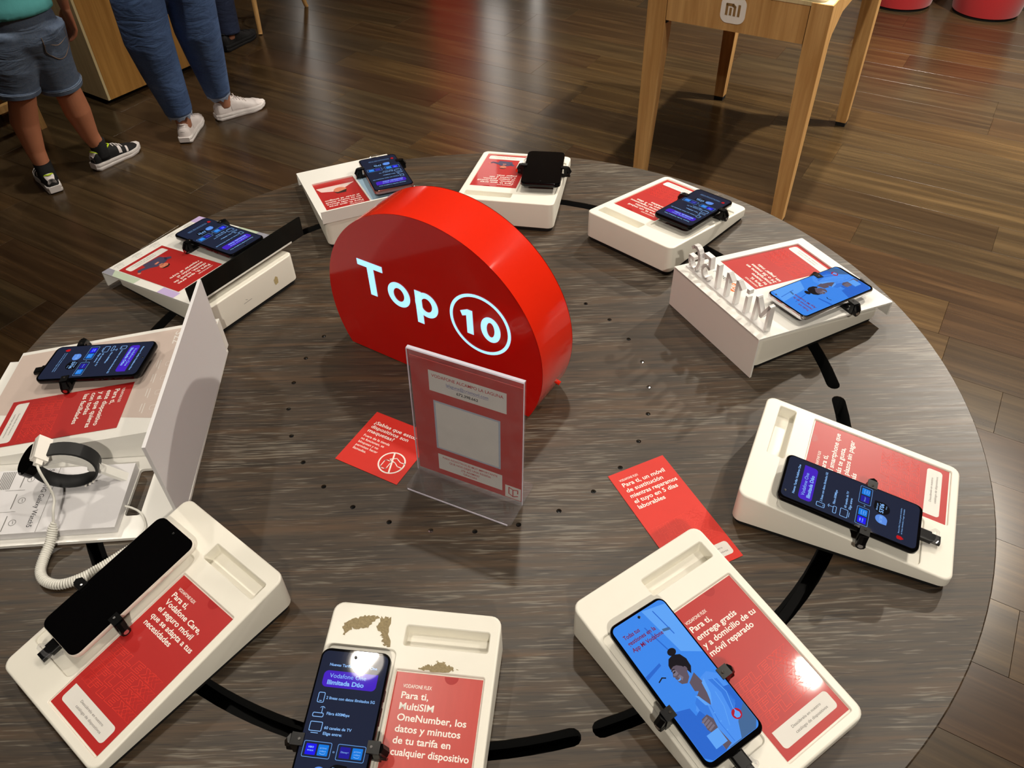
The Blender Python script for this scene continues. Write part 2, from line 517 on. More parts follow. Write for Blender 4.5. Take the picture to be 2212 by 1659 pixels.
# ------------------------------------------------------------------ ceiling downlights
M_LENS = mat('lamp_lens', (1, 1, 1, 1), 0.3, emit=(1.0, 0.90, 0.76, 1), estr=12.0, noise=0.01)
for i, (x, y, wts, ax_, ay_, sp, where) in enumerate(LAMPS):
    t = thing('ceiling_downlight', 'round recessed ceiling downlight ' + where, 'lamp', (x, y, CEIL), 0, 'ceiling downlights')
    q = G(); ro_, ri_ = circ(0, 0, .085, 28), circ(0, 0, .066, 28)
    q.loft([[(a, b, 0) for a, b in ro_], [(a, b, -.008) for a, b in ro_], [(a, b, -.010) for a, b in ri_], [(a, b, 0.0) for a, b in ri_]], False, False)
    q.obj('trim_ring', M_WHITE, t)
    q = G(); q.loft([[(a, b, -.001) for a, b in circ(0, 0, .060, 24)], [(a, b, -.006) for a, b in circ(0, 0, .045, 24)]]); q.obj('lens', M_LENS, t)
    ld = bpy.data.lights.new('downlight', 'SPOT'); ld.energy = wts; ld.color = (1.0, 0.915, 0.79); ld.shadow_soft_size = 0.045
    ld.spot_size = math.radians(sp); ld.spot_blend = 0.75
    lo = bpy.data.objects.new('downlight', ld); COL.objects.link(lo)
    lo.location = (x, y, CEIL - 0.012)
    lo.rotation_euler = (Vector((ax_, ay_, 0.5)) - Vector((x, y, CEIL))).to_track_quat('-Z', 'Y').to_euler()

# shop fittings along the back wall whose reflections lie on the floor
def wallunit(name, label, cat, e, w, z0, z1, face, frame=M_WHITE, depth=.05):
    t = thing(name, label, cat, AXP(e, 5.1), AX)
    q = G(); q.box(-w / 2, w / 2, -depth, 0, z0, z1); q.obj('frame', frame, t)
    q = G(); q.box(-w / 2 + .015, w / 2 - .015, -depth - .004, -depth, z0 + .015, z1 - .015); q.obj('face', face, t)
    return t
wallunit('light_box', 'tall white illuminated light box on the back wall', 'light box', -3.17, .22, .55, 2.3, mat('light_box_face', (.9, .9, .9, 1), .4, emit=(1, .95, .88, 1), estr=3.0, noise=.01))
wallunit('light_box', 'narrow white illuminated light box right of the red wall panels', 'light box', -2.78, .10, .3, 1.6, MATS['light_box_face'])
wallunit('light_box', 'leftmost white illuminated light box on the back wall', 'light box', -5.3, .16, .9, 2.4, MATS['light_box_face'])
wallunit('wall_panel', 'red advertising panel on the back wall beside the light box', 'panel', -3.58, .50, .4, 2.3, mat('lit_red_panel', s2l(200, 30, 24), .4, emit=s2l(200, 40, 34), estr=.9, noise=.02))

# ------------------------------------------------------------------ round display table
ZT = 0.90; RT = 0.69
table = thing('round_table', 'large round dark oak display table with curved cable slots', 'table', (0, 0, 0))
def arc_slot(a0, a1, r=0.517, w=0.0185, n=22):
    ro_, ri_ = r + w / 2, r - w / 2; out = []
    for k in range(n + 1):
        a = math.radians(a0 + (a1 - a0) * k / n); out.append((ro_ * math.cos(a), ro_ * math.sin(a)))
    am = math.radians(a1)
    for k in range(1, 6):
        b = am + PI * k / 6; out.append((r * math.cos(am) + w / 2 * math.cos(b), r * math.sin(am) + w / 2 * math.sin(b)))
    for k in range(n + 1):
        a = math.radians(a1 + (a0 - a1) * k / n); out.append((ri_ * math.cos(a), ri_ * math.sin(a)))
    am = math.radians(a0)
    for k in range(1, 6):
        b = am + PI + PI * k / 6; out.append((r * math.cos(am) + w / 2 * math.cos(b), r * math.sin(am) + w / 2 * math.sin(b)))
    return out
SLOTS = [(-74.4, -6.1), (-2.5, 82.0), (86.0, 152.0), (156.0, 226.5), (229.5, 282.2)]
slots = [arc_slot(a, b) for a, b in SLOTS]
holes = [circ(.2565 * math.cos(math.radians(-87.6 + 12 * k)), .2565 * math.sin(math.radians(-87.6 + 12 * k)), .0034, 10) for k in range(30)]
TH = 0.034
g = G()
outer = circ(0, 0, RT, 160); inner = circ(0, 0, RT - .0015, 160)
g.fill([inner] + [list(reversed(h)) for h in slots + holes], lambda x, y: (x, y, ZT))
g.loft([[(x, y, ZT - .006) for x, y in outer], [(x, y, ZT - .0015) for x, y in outer], [(x, y, ZT) for x, y in inner]], False, False)
for h in holes:
    g.loft([[(x, y, ZT) for x, y in h], [(x, y, ZT - TH) for x, y in h]], False, False)
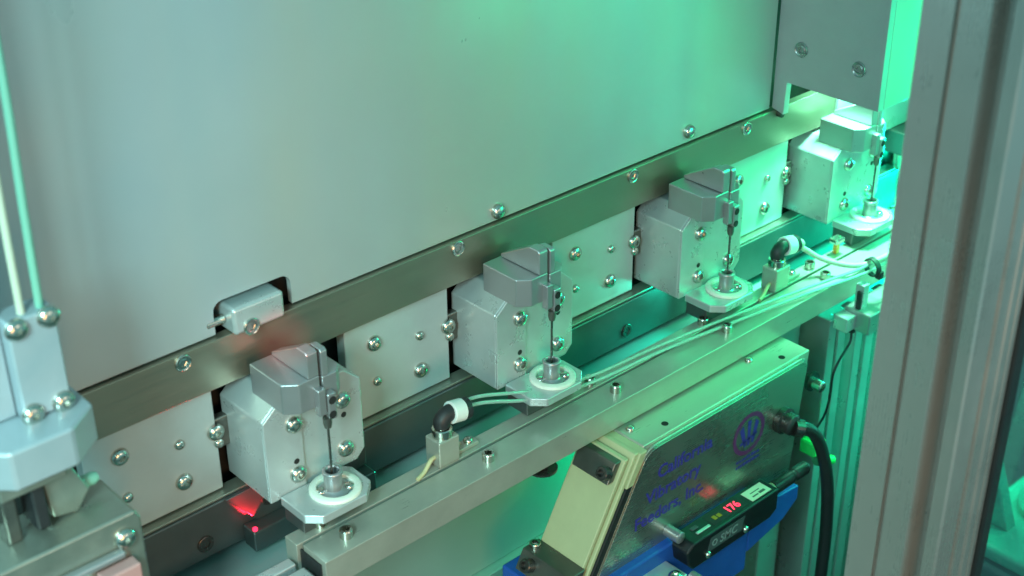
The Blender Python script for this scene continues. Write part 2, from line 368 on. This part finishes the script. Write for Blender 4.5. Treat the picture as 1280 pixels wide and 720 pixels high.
# ------------------------------------------------------------------ holder blocks
def holder(X, label):
    """X = left face of the block"""
    g = lambda a: X+a
    t = Thing('holder_block', label, 'gripper block', (X+28, -15, 190), 'aluminium holder blocks along the line')
    prof = [(0, 190), (0, 234.4), (10.5, 243), (47, 243), (56, 235), (56, 195), (51, 190)]
    body = t.part('block_body', prism(new(), [(g(a), z) for a, z in prof], 'y', -28.7, 6, 0.6), M_alu)
    t.part('front_cheek', prism(new(), [(g(0), 190.1), (g(0), 234.3), (g(10.5), 242.9), (g(20.5), 242.9), (g(20.5), 190.1)], 'y', -30, -28.75, 0.35), M_alu)
    t.inst('screw', BUTTON, (g(16), -30, 227.5), rot=FRONT)
    t.inst('screw', BUTTON, (g(16), -30, 199.6), rot=FRONT)
    t.inst('screw', BUTTON, (g(44.5), -28.7, 199.8), rot=FRONT)
    t.inst('screw', BUTTON, (g(44.5), -28.7, 227.5), rot=FRONT)
    t.inst('dowel_hole', SMALLHOLE, (g(16), -30, 206.8), rot=FRONT); t.inst('dowel_hole', SMALLHOLE, (g(45), -28.7, 219), rot=FRONT)
    # clamp head on top: left and right half, slot between
    hl = new(); prism(hl, [(g(7), -12), (g(7), -37), (g(13.3), -42), (g(24.6), -42), (g(24.6), -12)], 'z', 240.2, 256, 0.5)
    head = t.part('clamp_head', hl, M_alu_fine)
    hr = new(); prism(hr, [(g(26.0), -14), (g(26.0), -42), (g(34), -42), (g(38.5), -37.5), (g(38.5), -14)], 'z', 241.5, 254.5, 0.5)
    t.part('clamp_head', hr, M_alu_fine)
    yz = [(-42, 256.2), (-42, 268.6), (-40.8, 269.8), (-34.5, 269.8), (-13, 258), (-13, 256.2)]
    t.part('jaw', prism(new(), yz, 'x', g(18.6), g(24.5), 0.45), M_alu_fine)
    yz2 = [(-42, 254.7), (-42, 267.4), (-40.8, 268.6), (-34.5, 268.6), (-15, 257), (-15, 254.7)]
    t.part('jaw', prism(new(), yz2, 'x', g(26.1), g(29.6), 0.4), M_alu_fine)
    # finger clamp holding the needle
    f = new(); box(f, g(21), g(25.1), -45.4, -41.5, 236.5, 250.5, 0.5); box(f, g(25.6), g(30.2), -45.9, -41.5, 232.8, 246.8, 0.6)
    fing = t.part('finger_clamp', f, M_alu_fine)
    t.inst('screw', DISC, (g(27.9), -46, 243.2), fing, FRONT)
    t.inst('screw', DISC, (g(27.6), -46, 235.6), fing, FRONT)
    lathe_bm = lathe(new(), [(0, 0), (1.6, 0), (2.1, 2.2), (2.1, 5.5), (0, 5.5)], (g(25.3), -44.5, 229), 'z', 14)
    t.part('needle_holder', lathe_bm, M_clamp)
    nd = lathe(new(), [(0, 0), (0.35, 1.2), (0.62, 3), (0.62, 34), (0, 34)], (g(25.4), -44.3, 196.5), 'z', 10)
    t.part('needle', nd, M_needle)
    # nest plate with white ring and nozzle cup
    o = [(5, -30.4), (5, -49.5), (11.5, -56), (36, -56), (44, -48.5), (44, -34), (41, -30.4)]
    nest = t.part('nest_plate', prism(new(), [(g(a), y) for a, y in o], 'z', 187.2, 192, 0.5), M_alu)
    t.part('ring', lathe(new(), [(8.6, 0.1), (12.5, 0.1), (12.5, 1.3), (11.9, 1.9), (9.2, 1.9), (8.6, 1.3), (8.6, 0.1)], (g(27.5), -43, 192), 'z', 40), M_ring, nest)
    noz = t.part('nozzle', lathe(new(), [(7.4, 0.1), (7.4, 0.9), (5.4, 1.2), (4.5, 2.0), (4.3, 9.6), (4.9, 10.2), (4.9, 11.6), (4.5, 12), (3.5, 12), (3.1, 11.2), (3.0, 4), (0, 4)], (g(26.3), -43.4, 192), 'z', 32), M_alu_fine, nest)
    t.inst('nozzle_screw', SMALLPIN, (g(20.8), -41, 192.2), nest); t.inst('nozzle_screw', SMALLPIN, (g(33.2), -46.5, 192.2), nest)
    t.part('nest_support', box(new(), g(6.5), g(40), -46, -30.5, 178.5, 187.1, 0.5), M_bar)
    s = lathe(new(), [(0, 0), (3.0, 0), (3.0, 28.6), (0, 28.6)], (g(14), -40, 149.8), 'z', 16)
    t.part('support_pin', s, M_black)
    return t
HL = 'leftmost aluminium holder block, above the red glowing sensor'
h0 = holder(274.4, HL)
for k, lb in enumerate(['second aluminium holder block from the left, in the middle of the line',
                        'third holder block from the left, grey with a green tinted front and dark clamp head',
                        'glowing green and white holder block at the far right, under the grey corner box']):
    c = copy_tree(h0.o); c.location.x += (k+1)*141.7*K + (0.4*K if k == 2 else 0); c['label'] = lb

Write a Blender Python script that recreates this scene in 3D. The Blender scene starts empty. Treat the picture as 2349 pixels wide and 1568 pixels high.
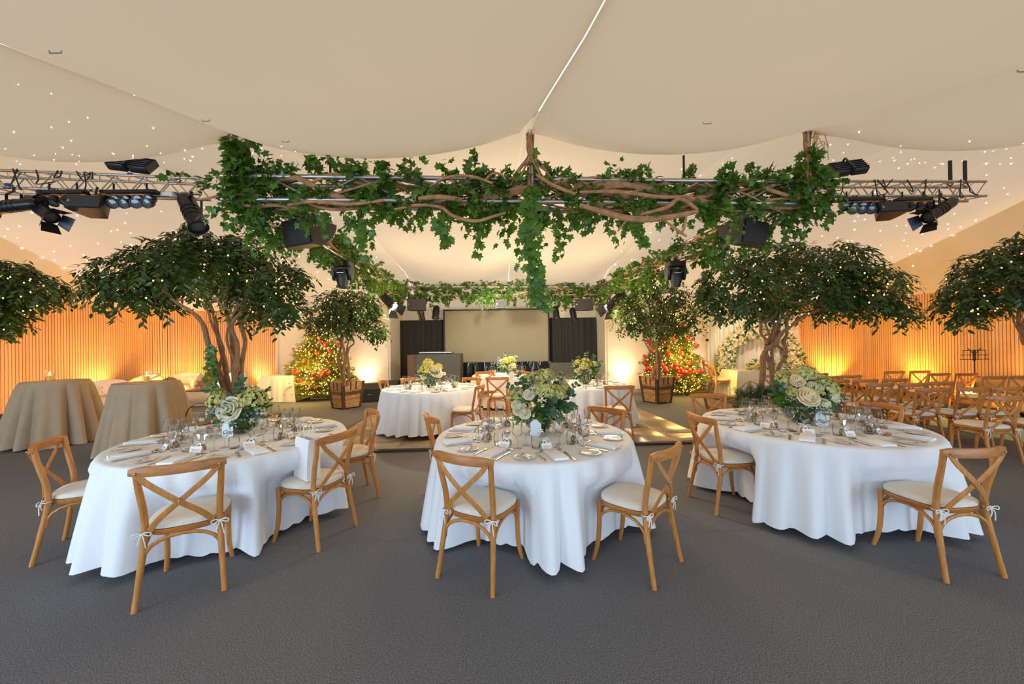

++++++++++++++++++++

• WHAT THE TASK REQUIRES: Word for word, give again the lines from the first entry to the line with "lo.rotation_euler = (Vector((ax_, ay_, 0.5))", inclusive. Exclude the pictures.

• ANSWER IN FULL:
The Blender Python script for this scene continues. Write part 2, from line 517 on. More parts follow. Write for Blender 4.5. Take the picture to be 2212 by 1659 pixels.
# ------------------------------------------------------------------ ceiling downlights
M_LENS = mat('lamp_lens', (1, 1, 1, 1), 0.3, emit=(1.0, 0.90, 0.76, 1), estr=12.0, noise=0.01)
for i, (x, y, wts, ax_, ay_, sp, where) in enumerate(LAMPS):
    t = thing('ceiling_downlight', 'round recessed ceiling downlight ' + where, 'lamp', (x, y, CEIL), 0, 'ceiling downlights')
    q = G(); ro_, ri_ = circ(0, 0, .085, 28), circ(0, 0, .066, 28)
    q.loft([[(a, b, 0) for a, b in ro_], [(a, b, -.008) for a, b in ro_], [(a, b, -.010) for a, b in ri_], [(a, b, 0.0) for a, b in ri_]], False, False)
    q.obj('trim_ring', M_WHITE, t)
    q = G(); q.loft([[(a, b, -.001) for a, b in circ(0, 0, .060, 24)], [(a, b, -.006) for a, b in circ(0, 0, .045, 24)]]); q.obj('lens', M_LENS, t)
    ld = bpy.data.lights.new('downlight', 'SPOT'); ld.energy = wts; ld.color = (1.0, 0.915, 0.79); ld.shadow_soft_size = 0.045
    ld.spot_size = math.radians(sp); ld.spot_blend = 0.75
    lo = bpy.data.objects.new('downlight', ld); COL.objects.link(lo)
    lo.location = (x, y, CEIL - 0.012)
    lo.rotation_euler = (Vector((ax_, ay_, 0.5)) - Vector((x, y, CEIL))).to_track_quat('-Z', 'Y').to_euler()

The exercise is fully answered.